▸ **GIVEN REQUEST**: Take the material below and retype it in full; pictures are left out.

▸ **DATASET EXTRACT**:
* * * *
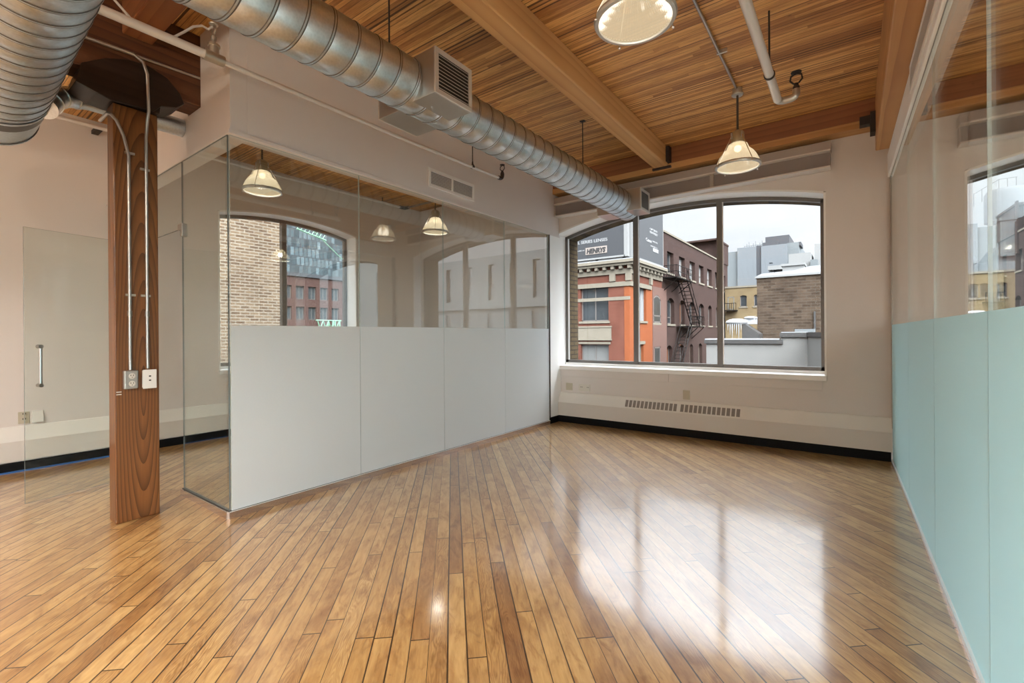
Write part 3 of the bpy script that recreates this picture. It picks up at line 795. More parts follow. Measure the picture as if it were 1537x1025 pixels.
bd = empty('branch_duct', (-4.77, 1.0, 3.27), 'small round metal branch duct passing behind the post top', 'duct')
pth = [(-4.50, .66, 2.99), (-4.585, .70, 3.075), (-4.63, .725, 3.12), (-4.68, .76, 3.165), (-4.725, .81, 3.20), (-4.755, .87, 3.225), (-4.765, .94, 3.24), (-4.77, 1.1, 3.245), (-4.77, 1.572, 3.245)]
MB().tube(pth, .076, 24).build('duct_body', M['galv'], bd, smooth=True)
for i in (1, 3, 5, 7):
    d = (Vector(pth[i + 1 if i < 8 else i]) - Vector(pth[i - 1])).normalized() * .008
    p = Vector(pth[i]); MB().tube([p - d, p + d], .083, 24).build('joint_band', M['galv'], bd, smooth=True)

# ------------------------------------------------------------------ pipes and conduits
def arc(c, r, a0, a1, u, v, n=6):
    c, u, v = Vector(c), Vector(u), Vector(v)
    return [c + u * r * math.cos(a0 + (a1 - a0) * i / n) + v * r * math.sin(a0 + (a1 - a0) * i / n) for i in range(n + 1)]
def head(mb, p, s=1.0):
    """sprinkler head at p pointing up"""
    x, y, z = p
    mb.lathe([(.0, 0), (.016 * s, 0), (.018 * s, .02 * s), (.012 * s, .03 * s), (.012 * s, .04 * s)], p, 12)
    for sg in (1, -1):
        mb.tube([(x + sg * .012 * s, y, z + .04 * s), (x + sg * .030 * s, y, z + .06 * s), (x + sg * .026 * s, y, z + .085 * s), (x, y, z + .098 * s)], .005 * s, 6)
    mb.lathe([(0, .097 * s), (.026 * s, .099 * s), (.028 * s, .104 * s), (0, .104 * s)], p, 14)

sl = empty('sprinkler_pipe', (-3.72, 3.0, 3.42), 'grey sprinkler pipe running along the painted bulkhead', 'pipe')
MB().tube([(-3.72, 1.47, 3.42), (-3.72, 3.2, 3.425), (-3.72, 4.80, 3.455)], .019, 12).build('pipe', M['pipe'], sl, smooth=True)
MB().tube([(-3.72, -.8, 3.415), (-3.72, 1.40, 3.422)], .030, 14).build('pipe', M['pipe'], sl, smooth=True)
tee = MB().tube([(-3.72, 1.36, 3.422), (-3.72, 1.49, 3.422)], [.040, .038], 14).tube([(-3.72, 1.425, 3.42), (-3.72, 1.425, 3.50)], .034, 14).tube([(-3.72, 1.425, 3.50), (-3.72, 1.425, 3.515)], .040, 14)
tee.build('tee_fitting', M['alu'], sl, smooth=True)
h = MB().tube([(-3.72, 1.425, 3.515), (-3.72, 1.425, 3.56)], .014, 10); head(h, (-3.72, 1.425, 3.55), 1.1)
h.build('sprinkler_head', M['alu'], sl, smooth=True)
e = MB().tube([(-3.72, 4.77, 3.455)] + arc((-3.72, 4.80, 3.51), .055, -PI / 2, 0, (0, 1, 0), (0, 0, 1)) + [(-3.72, 4.855, 3.53)], .026, 12); head(e, (-3.72, 4.855, 3.52), 1.2)
e.build('sprinkler_head', M['hanger'], sl, smooth=True)
MB().tube([(-3.72, 4.26, 3.47), (-3.72, 4.26, ZC)], .006, 8).lathe([(.026, -.03), (.030, -.01), (.012, .02), (.008, .05)], (-3.72, 4.26, 3.46), 12).build('hanger_rod', M['hanger'], sl)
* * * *
▸ **PROBLEM SOLUTION**:
Write part 3 of the bpy script that recreates this picture. It picks up at line 795. More parts follow. Measure the picture as if it were 1537x1025 pixels.
bd = empty('branch_duct', (-4.77, 1.0, 3.27), 'small round metal branch duct passing behind the post top', 'duct')
pth = [(-4.50, .66, 2.99), (-4.585, .70, 3.075), (-4.63, .725, 3.12), (-4.68, .76, 3.165), (-4.725, .81, 3.20), (-4.755, .87, 3.225), (-4.765, .94, 3.24), (-4.77, 1.1, 3.245), (-4.77, 1.572, 3.245)]
MB().tube(pth, .076, 24).build('duct_body', M['galv'], bd, smooth=True)
for i in (1, 3, 5, 7):
    d = (Vector(pth[i + 1 if i < 8 else i]) - Vector(pth[i - 1])).normalized() * .008
    p = Vector(pth[i]); MB().tube([p - d, p + d], .083, 24).build('joint_band', M['galv'], bd, smooth=True)

# ------------------------------------------------------------------ pipes and conduits
def arc(c, r, a0, a1, u, v, n=6):
    c, u, v = Vector(c), Vector(u), Vector(v)
    return [c + u * r * math.cos(a0 + (a1 - a0) * i / n) + v * r * math.sin(a0 + (a1 - a0) * i / n) for i in range(n + 1)]
def head(mb, p, s=1.0):
    """sprinkler head at p pointing up"""
    x, y, z = p
    mb.lathe([(.0, 0), (.016 * s, 0), (.018 * s, .02 * s), (.012 * s, .03 * s), (.012 * s, .04 * s)], p, 12)
    for sg in (1, -1):
        mb.tube([(x + sg * .012 * s, y, z + .04 * s), (x + sg * .030 * s, y, z + .06 * s), (x + sg * .026 * s, y, z + .085 * s), (x, y, z + .098 * s)], .005 * s, 6)
    mb.lathe([(0, .097 * s), (.026 * s, .099 * s), (.028 * s, .104 * s), (0, .104 * s)], p, 14)

sl = empty('sprinkler_pipe', (-3.72, 3.0, 3.42), 'grey sprinkler pipe running along the painted bulkhead', 'pipe')
MB().tube([(-3.72, 1.47, 3.42), (-3.72, 3.2, 3.425), (-3.72, 4.80, 3.455)], .019, 12).build('pipe', M['pipe'], sl, smooth=True)
MB().tube([(-3.72, -.8, 3.415), (-3.72, 1.40, 3.422)], .030, 14).build('pipe', M['pipe'], sl, smooth=True)
tee = MB().tube([(-3.72, 1.36, 3.422), (-3.72, 1.49, 3.422)], [.040, .038], 14).tube([(-3.72, 1.425, 3.42), (-3.72, 1.425, 3.50)], .034, 14).tube([(-3.72, 1.425, 3.50), (-3.72, 1.425, 3.515)], .040, 14)
tee.build('tee_fitting', M['alu'], sl, smooth=True)
h = MB().tube([(-3.72, 1.425, 3.515), (-3.72, 1.425, 3.56)], .014, 10); head(h, (-3.72, 1.425, 3.55), 1.1)
h.build('sprinkler_head', M['alu'], sl, smooth=True)
e = MB().tube([(-3.72, 4.77, 3.455)] + arc((-3.72, 4.80, 3.51), .055, -PI / 2, 0, (0, 1, 0), (0, 0, 1)) + [(-3.72, 4.855, 3.53)], .026, 12); head(e, (-3.72, 4.855, 3.52), 1.2)
e.build('sprinkler_head', M['hanger'], sl, smooth=True)
MB().tube([(-3.72, 4.26, 3.47), (-3.72, 4.26, ZC)], .006, 8).lathe([(.026, -.03), (.030, -.01), (.012, .02), (.008, .05)], (-3.72, 4.26, 3.46), 12).build('hanger_rod', M['hanger'], sl)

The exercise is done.